## Short problem
Everything from the first line of the data below through the line that contains "S.cycles.sample_clamp_indirect = 4.0" should be written out exactly, please, and nothing more; the pictures stay out.

## Recorded data
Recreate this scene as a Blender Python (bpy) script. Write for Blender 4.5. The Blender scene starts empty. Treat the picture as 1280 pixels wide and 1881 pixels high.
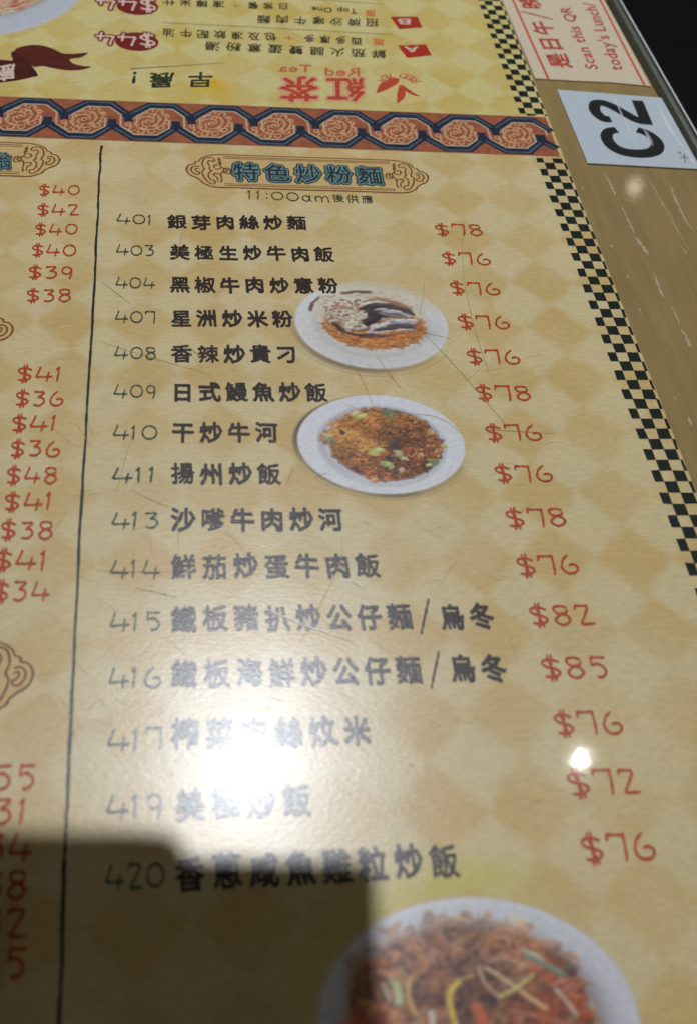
import bpy, math, random
import numpy as np
from mathutils import Matrix, Vector

random.seed(7)
rng = np.random.default_rng(7)
S = bpy.context.scene
C = S.collection

# ------------------------------------------------------------------ camera, world, lamps, exposure
H = 0.25                                             # lens height above the table top, metres
FPX, PW, PH = 2343.7, 1280.0, 1881.0                 # focal length in photo pixels, photo size
def _rot(a, b, c):
    return (Matrix.Rotation(c, 3, 'Z') @ Matrix.Rotation(a, 3, 'X') @ Matrix.Rotation(b, 3, 'Y'))
RC = _rot(0.751450, -0.136677, -0.007855)
cam = bpy.data.cameras.new('camera')
cam.sensor_fit = 'VERTICAL'; cam.sensor_height = 36.0; cam.sensor_width = 36.0
cam.lens = FPX / PH * 36.0
cam.clip_start = 0.01; cam.clip_end = 50
cam.dof.use_dof = True; cam.dof.focus_distance = 0.42; cam.dof.aperture_fstop = 16.0
cam_o = bpy.data.objects.new('camera', cam); C.objects.link(cam_o)
cam_o.matrix_world = Matrix.Translation((0, 0, H)) @ RC.to_4x4()
S.camera = cam_o

w = bpy.data.worlds.new('World'); S.world = w; w.use_nodes = True
bg = w.node_tree.nodes['Background']
bg.inputs[0].default_value = (0.95, 0.94, 0.84, 1); bg.inputs[1].default_value = 0.047

LAMP_H = 1.5
LAMPS = [((0.0717, 0.6181), 66.0, 0.022, (0.93, 0.97, 1.06)),
         ((0.3817, 0.6147), 2.2, 0.0095, (1.0, 0.98, 0.92)),
         ((0.6914, 1.5903), 0.10, 0.020, (1.0, 0.88, 0.68))]
S.view_settings.view_transform = 'Standard'; S.view_settings.look = 'None'
S.view_settings.exposure = 0.0; S.view_settings.gamma = 1.0
S.render.engine = 'CYCLES'
S.cycles.use_denoising = True
S.cycles.denoiser = 'OPENIMAGEDENOISE'
S.cycles.sample_clamp_direct = 0.0
S.cycles.caustics_reflective = False; S.cycles.caustics_refractive = False
S.cycles.sample_clamp_indirect = 4.0

# ------------------------------------------------------------------ measuring: photo pixel -> point of the table plane
def P(x, y):
    d = RC @ Vector(((x - PW / 2) / FPX, -(y - PH / 2) / FPX, -1.0))
    t = -H / d.z
    return np.array((d.x * t, d.y * t))
def U(u, v):
    return np.array((u * H, v * H))

# ------------------------------------------------------------------ materials
def lin(v):
    v = v / 255.0
    return v / 12.92 if v <= 0.04045 else ((v + 0.055) / 1.055) ** 2.4
KC = 1.25
BAL = (1.055, 1.01, 0.915)      # print colours were read under the bluish lamp
def col(r, g, b, k=KC):
    return tuple(min(0.88, lin(x) * k * q) for x, q in zip((r, g, b), BAL))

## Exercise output
Recreate this scene as a Blender Python (bpy) script. Write for Blender 4.5. The Blender scene starts empty. Treat the picture as 1280 pixels wide and 1881 pixels high.
import bpy, math, random
import numpy as np
from mathutils import Matrix, Vector

random.seed(7)
rng = np.random.default_rng(7)
S = bpy.context.scene
C = S.collection

# ------------------------------------------------------------------ camera, world, lamps, exposure
H = 0.25                                             # lens height above the table top, metres
FPX, PW, PH = 2343.7, 1280.0, 1881.0                 # focal length in photo pixels, photo size
def _rot(a, b, c):
    return (Matrix.Rotation(c, 3, 'Z') @ Matrix.Rotation(a, 3, 'X') @ Matrix.Rotation(b, 3, 'Y'))
RC = _rot(0.751450, -0.136677, -0.007855)
cam = bpy.data.cameras.new('camera')
cam.sensor_fit = 'VERTICAL'; cam.sensor_height = 36.0; cam.sensor_width = 36.0
cam.lens = FPX / PH * 36.0
cam.clip_start = 0.01; cam.clip_end = 50
cam.dof.use_dof = True; cam.dof.focus_distance = 0.42; cam.dof.aperture_fstop = 16.0
cam_o = bpy.data.objects.new('camera', cam); C.objects.link(cam_o)
cam_o.matrix_world = Matrix.Translation((0, 0, H)) @ RC.to_4x4()
S.camera = cam_o

w = bpy.data.worlds.new('World'); S.world = w; w.use_nodes = True
bg = w.node_tree.nodes['Background']
bg.inputs[0].default_value = (0.95, 0.94, 0.84, 1); bg.inputs[1].default_value = 0.047

LAMP_H = 1.5
LAMPS = [((0.0717, 0.6181), 66.0, 0.022, (0.93, 0.97, 1.06)),
         ((0.3817, 0.6147), 2.2, 0.0095, (1.0, 0.98, 0.92)),
         ((0.6914, 1.5903), 0.10, 0.020, (1.0, 0.88, 0.68))]
S.view_settings.view_transform = 'Standard'; S.view_settings.look = 'None'
S.view_settings.exposure = 0.0; S.view_settings.gamma = 1.0
S.render.engine = 'CYCLES'
S.cycles.use_denoising = True
S.cycles.denoiser = 'OPENIMAGEDENOISE'
S.cycles.sample_clamp_direct = 0.0
S.cycles.caustics_reflective = False; S.cycles.caustics_refractive = False
S.cycles.sample_clamp_indirect = 4.0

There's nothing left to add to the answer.